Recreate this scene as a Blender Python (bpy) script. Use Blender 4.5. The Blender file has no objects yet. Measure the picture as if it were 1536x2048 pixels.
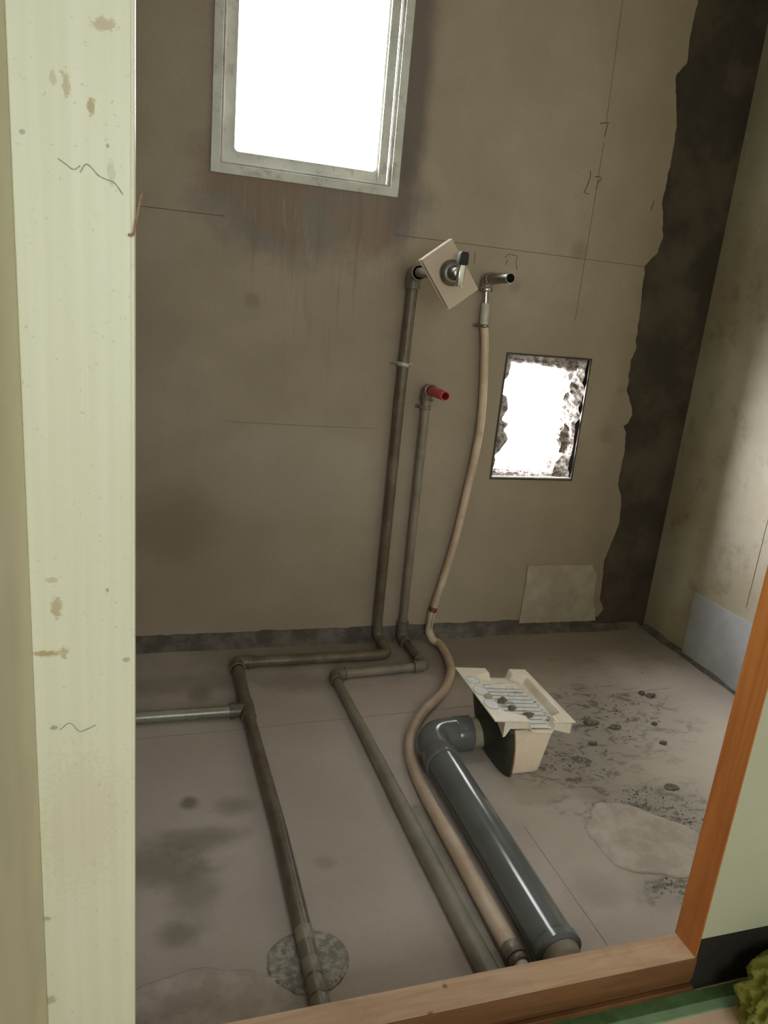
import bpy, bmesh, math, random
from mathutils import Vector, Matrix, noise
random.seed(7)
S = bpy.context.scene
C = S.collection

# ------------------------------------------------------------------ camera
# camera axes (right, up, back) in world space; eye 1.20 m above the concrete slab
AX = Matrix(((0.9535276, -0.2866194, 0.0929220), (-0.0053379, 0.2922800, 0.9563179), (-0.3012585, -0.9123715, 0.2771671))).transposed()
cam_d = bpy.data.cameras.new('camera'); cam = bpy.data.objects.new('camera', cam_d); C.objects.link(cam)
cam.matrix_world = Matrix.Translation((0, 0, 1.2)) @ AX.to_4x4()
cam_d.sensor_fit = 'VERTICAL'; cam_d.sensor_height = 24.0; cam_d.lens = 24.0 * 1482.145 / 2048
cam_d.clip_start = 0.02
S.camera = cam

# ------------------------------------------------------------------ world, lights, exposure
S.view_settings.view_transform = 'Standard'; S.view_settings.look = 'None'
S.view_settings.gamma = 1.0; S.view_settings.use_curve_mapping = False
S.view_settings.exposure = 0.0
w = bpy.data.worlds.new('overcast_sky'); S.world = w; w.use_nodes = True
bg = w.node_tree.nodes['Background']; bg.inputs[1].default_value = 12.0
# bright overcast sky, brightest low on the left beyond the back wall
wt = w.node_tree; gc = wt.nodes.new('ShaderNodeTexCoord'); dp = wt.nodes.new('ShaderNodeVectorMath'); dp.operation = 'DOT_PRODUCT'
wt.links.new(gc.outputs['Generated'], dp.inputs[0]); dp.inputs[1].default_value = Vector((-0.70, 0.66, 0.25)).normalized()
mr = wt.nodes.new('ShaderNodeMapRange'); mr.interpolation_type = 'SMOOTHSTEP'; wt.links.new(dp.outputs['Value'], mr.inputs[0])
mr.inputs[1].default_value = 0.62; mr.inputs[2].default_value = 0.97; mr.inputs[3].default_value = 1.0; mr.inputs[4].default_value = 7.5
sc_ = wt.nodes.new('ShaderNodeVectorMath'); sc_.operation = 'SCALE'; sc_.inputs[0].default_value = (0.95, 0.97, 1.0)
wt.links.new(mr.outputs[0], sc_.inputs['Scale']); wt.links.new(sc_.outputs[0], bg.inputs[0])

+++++

■ Goal
With all pictures left out, please transcribe exactly the lines from the start of the material through the line with "C = S.collection".

■ Solution below
Recreate this scene as a Blender Python (bpy) script. Use Blender 4.5. The Blender file has no objects yet. Measure the picture as if it were 1536x2048 pixels.
import bpy, bmesh, math, random
from mathutils import Vector, Matrix, noise
random.seed(7)
S = bpy.context.scene
C = S.collection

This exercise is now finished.